Cation-switchable transposition and hydrogenation of alkenes via interconnected reaction mechanisms

Abstract

Cation-switchable catalysis is a promising strategy for modulating reaction rates or selectivity using external stimuli, with potential applications including polymer synthesis and tandem catalysis. This study establishes a deeper understanding of the mechanistic origins of cation rate promotion in systems where a hemilabile crown ether affixed to the catalyst serves as a cation receptor site, which in turn enables reactivity extensions of this platform to introduce cation-switchable alkene hydrogenation. The mechanistic study hinges on the synthesis of two previously unreported iridium(III) complexes, bearing either bis(2-methoxyethyl)amine or diethylamine groups, which could be compared in catalysis with and without cation promoters. Only the catalyst containing a crown ether exhibits switchable catalysis, providing support for a “substrate gating” mechanism in which cations tune the hemilability of the crown ether donors to enable alkene binding.
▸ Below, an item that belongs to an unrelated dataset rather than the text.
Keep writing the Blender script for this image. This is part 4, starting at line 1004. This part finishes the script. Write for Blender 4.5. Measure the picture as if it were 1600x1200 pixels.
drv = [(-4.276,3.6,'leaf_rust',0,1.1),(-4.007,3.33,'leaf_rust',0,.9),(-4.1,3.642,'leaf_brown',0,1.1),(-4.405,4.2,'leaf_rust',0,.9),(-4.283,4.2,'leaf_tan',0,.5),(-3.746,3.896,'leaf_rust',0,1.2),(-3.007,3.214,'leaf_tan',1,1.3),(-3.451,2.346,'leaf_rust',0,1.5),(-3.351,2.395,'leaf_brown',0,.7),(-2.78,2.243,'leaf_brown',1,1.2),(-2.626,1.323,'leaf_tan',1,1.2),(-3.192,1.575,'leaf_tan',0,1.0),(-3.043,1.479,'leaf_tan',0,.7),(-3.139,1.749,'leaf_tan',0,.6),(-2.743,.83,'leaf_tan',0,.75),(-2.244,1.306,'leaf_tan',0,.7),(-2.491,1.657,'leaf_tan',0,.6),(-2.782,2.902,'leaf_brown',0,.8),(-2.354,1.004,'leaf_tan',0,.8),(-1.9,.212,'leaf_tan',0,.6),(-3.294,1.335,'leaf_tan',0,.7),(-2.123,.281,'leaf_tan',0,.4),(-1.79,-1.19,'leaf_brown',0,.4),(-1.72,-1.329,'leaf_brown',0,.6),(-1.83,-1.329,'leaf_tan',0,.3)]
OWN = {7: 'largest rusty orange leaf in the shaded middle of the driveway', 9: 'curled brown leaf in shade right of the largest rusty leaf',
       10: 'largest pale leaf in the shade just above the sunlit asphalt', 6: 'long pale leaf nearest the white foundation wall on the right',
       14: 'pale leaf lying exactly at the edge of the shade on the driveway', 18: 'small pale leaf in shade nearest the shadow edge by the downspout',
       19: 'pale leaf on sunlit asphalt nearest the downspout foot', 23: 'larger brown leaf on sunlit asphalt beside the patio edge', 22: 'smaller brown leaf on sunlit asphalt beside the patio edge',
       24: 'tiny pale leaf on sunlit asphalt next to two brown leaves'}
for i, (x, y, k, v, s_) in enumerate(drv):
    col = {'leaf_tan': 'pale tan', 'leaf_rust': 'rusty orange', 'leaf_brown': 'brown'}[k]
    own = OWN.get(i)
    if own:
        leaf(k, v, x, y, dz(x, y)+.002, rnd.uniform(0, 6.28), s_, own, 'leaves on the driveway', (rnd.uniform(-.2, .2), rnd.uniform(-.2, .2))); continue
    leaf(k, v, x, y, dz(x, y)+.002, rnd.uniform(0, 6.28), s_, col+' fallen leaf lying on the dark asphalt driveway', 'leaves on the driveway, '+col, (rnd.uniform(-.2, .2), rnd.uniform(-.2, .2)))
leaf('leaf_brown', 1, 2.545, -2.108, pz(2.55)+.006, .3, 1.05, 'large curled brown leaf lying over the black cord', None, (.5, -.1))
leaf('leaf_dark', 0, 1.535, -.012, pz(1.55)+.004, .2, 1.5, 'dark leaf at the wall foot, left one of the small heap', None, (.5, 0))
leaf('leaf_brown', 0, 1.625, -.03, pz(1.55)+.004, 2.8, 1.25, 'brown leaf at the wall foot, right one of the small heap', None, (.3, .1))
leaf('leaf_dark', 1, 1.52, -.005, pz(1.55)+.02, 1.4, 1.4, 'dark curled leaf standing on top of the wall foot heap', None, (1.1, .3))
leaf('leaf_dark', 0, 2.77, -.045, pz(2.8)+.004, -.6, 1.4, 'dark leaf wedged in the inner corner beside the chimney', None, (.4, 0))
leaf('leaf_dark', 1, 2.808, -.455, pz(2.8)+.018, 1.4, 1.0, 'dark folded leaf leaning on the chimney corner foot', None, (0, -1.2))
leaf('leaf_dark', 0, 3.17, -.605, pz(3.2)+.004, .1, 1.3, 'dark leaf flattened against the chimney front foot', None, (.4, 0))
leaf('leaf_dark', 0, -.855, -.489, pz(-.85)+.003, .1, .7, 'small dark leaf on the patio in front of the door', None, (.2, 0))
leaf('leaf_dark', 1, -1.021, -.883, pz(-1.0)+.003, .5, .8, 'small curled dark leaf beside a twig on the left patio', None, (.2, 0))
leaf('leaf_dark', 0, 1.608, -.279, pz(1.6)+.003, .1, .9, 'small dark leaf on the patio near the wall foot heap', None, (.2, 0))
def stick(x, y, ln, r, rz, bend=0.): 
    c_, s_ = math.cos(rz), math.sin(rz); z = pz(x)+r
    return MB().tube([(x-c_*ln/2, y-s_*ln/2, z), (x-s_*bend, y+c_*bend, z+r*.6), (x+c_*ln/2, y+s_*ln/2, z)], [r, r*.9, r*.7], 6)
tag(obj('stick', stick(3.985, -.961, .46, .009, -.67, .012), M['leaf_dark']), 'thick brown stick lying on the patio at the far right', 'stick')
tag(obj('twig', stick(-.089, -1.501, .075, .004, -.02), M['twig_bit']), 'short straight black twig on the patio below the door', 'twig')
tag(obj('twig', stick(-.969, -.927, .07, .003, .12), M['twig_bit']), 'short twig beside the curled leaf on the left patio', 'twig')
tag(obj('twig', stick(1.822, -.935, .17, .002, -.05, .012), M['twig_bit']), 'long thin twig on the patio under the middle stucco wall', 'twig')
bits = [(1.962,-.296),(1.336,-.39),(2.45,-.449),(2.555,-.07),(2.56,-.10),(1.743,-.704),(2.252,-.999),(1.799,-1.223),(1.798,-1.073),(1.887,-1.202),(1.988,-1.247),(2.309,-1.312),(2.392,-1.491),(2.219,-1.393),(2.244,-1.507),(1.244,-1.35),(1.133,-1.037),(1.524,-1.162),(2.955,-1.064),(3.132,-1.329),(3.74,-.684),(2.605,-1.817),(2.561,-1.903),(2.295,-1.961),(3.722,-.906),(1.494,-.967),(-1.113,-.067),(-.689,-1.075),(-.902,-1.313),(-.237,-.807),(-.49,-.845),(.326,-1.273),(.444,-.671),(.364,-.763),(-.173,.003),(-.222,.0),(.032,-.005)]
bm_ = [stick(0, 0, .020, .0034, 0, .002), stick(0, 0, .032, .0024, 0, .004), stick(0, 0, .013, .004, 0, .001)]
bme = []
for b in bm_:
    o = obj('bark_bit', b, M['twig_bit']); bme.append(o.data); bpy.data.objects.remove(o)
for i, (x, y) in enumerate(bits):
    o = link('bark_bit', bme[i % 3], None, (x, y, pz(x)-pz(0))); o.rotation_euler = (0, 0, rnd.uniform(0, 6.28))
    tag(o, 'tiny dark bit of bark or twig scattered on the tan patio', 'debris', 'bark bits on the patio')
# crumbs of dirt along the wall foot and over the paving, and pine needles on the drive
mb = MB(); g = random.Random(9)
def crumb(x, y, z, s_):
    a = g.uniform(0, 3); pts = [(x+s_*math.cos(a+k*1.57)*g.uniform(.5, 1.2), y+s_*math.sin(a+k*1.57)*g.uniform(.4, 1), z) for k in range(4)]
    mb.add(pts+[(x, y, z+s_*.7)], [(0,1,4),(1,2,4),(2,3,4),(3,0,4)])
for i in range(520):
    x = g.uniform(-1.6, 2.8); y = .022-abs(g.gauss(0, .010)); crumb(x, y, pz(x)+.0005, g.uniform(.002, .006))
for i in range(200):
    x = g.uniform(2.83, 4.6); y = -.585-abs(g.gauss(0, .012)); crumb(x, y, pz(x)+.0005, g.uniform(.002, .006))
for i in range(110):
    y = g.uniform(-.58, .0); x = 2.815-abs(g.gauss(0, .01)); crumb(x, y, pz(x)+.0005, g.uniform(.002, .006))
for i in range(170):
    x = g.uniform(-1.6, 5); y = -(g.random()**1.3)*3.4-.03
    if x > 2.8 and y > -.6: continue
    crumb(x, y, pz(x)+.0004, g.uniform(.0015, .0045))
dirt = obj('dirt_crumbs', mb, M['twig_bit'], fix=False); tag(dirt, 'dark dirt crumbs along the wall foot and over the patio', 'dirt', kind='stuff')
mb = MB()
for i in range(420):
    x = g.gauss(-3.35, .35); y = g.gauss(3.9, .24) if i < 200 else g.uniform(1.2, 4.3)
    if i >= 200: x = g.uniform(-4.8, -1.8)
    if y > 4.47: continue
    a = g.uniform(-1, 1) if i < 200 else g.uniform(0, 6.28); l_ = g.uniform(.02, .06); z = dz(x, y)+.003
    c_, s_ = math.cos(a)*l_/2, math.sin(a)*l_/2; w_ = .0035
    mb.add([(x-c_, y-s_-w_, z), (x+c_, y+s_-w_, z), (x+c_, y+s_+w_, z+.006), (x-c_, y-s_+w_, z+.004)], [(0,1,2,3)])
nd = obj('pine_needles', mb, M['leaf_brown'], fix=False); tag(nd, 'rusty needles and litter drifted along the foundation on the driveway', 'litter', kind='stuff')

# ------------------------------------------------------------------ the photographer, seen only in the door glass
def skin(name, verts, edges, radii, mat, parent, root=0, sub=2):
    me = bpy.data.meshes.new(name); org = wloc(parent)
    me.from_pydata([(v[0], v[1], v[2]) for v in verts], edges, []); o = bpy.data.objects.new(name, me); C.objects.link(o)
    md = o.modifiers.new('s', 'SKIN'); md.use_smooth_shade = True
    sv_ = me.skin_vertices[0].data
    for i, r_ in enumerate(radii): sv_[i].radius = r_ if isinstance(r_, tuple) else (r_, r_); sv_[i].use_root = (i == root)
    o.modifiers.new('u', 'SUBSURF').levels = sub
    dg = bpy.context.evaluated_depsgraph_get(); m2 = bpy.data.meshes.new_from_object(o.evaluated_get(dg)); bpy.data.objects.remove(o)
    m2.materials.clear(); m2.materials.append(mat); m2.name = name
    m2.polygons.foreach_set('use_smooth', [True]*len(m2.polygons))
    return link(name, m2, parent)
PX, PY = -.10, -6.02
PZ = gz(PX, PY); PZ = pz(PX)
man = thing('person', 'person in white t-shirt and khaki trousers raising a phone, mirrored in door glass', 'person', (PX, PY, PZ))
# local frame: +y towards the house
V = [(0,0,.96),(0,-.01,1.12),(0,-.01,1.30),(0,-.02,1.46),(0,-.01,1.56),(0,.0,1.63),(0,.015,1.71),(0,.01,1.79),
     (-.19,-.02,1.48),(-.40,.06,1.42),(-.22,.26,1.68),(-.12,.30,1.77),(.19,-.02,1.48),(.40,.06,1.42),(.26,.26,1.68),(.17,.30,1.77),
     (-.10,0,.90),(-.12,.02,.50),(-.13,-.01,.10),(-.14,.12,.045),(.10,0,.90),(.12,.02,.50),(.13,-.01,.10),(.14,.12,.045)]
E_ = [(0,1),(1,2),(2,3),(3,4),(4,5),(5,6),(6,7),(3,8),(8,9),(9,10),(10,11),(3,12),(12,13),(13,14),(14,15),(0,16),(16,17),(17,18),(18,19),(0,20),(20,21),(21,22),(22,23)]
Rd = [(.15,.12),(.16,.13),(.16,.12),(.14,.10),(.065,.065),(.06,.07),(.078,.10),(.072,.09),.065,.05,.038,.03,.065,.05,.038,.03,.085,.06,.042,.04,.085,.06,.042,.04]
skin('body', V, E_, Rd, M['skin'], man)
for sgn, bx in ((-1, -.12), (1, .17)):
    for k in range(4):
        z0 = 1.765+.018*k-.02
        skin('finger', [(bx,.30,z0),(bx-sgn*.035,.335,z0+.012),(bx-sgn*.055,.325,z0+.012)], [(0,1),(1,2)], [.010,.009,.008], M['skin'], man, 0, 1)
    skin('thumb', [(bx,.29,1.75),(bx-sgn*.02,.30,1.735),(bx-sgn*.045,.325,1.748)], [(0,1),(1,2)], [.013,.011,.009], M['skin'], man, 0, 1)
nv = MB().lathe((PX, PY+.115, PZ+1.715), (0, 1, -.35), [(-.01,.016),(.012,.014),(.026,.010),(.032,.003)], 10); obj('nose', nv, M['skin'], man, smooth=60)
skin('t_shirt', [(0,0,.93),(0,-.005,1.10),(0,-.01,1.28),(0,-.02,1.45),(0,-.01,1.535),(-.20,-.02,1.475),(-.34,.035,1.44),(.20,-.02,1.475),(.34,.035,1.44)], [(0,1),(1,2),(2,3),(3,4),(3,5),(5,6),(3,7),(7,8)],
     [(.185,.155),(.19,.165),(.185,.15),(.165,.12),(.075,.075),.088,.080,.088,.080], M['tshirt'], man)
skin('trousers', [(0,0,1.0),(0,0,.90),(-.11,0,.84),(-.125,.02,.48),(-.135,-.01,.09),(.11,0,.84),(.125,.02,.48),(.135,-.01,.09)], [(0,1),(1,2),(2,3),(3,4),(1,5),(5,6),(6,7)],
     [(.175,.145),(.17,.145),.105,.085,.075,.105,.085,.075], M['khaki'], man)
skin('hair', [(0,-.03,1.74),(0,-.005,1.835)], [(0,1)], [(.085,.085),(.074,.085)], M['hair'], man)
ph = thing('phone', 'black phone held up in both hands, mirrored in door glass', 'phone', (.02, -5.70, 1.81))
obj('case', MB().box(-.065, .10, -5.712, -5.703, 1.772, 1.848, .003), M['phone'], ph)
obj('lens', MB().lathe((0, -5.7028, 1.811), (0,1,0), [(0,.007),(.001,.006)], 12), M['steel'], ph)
The generality of the substrate gating mechanism is established through the extension of catalytic reactivity to cation-switchable alkene hydrogenation. The crown-ether-containing catalyst was found to be an effective hydrogenation catalyst capable of reducing internal and trisubstituted olefins. The isomerization and hydrogenation reactions occur at similar rates in some cases, and kinetic and labeling studies provide insight into the implications of competitive reactivity.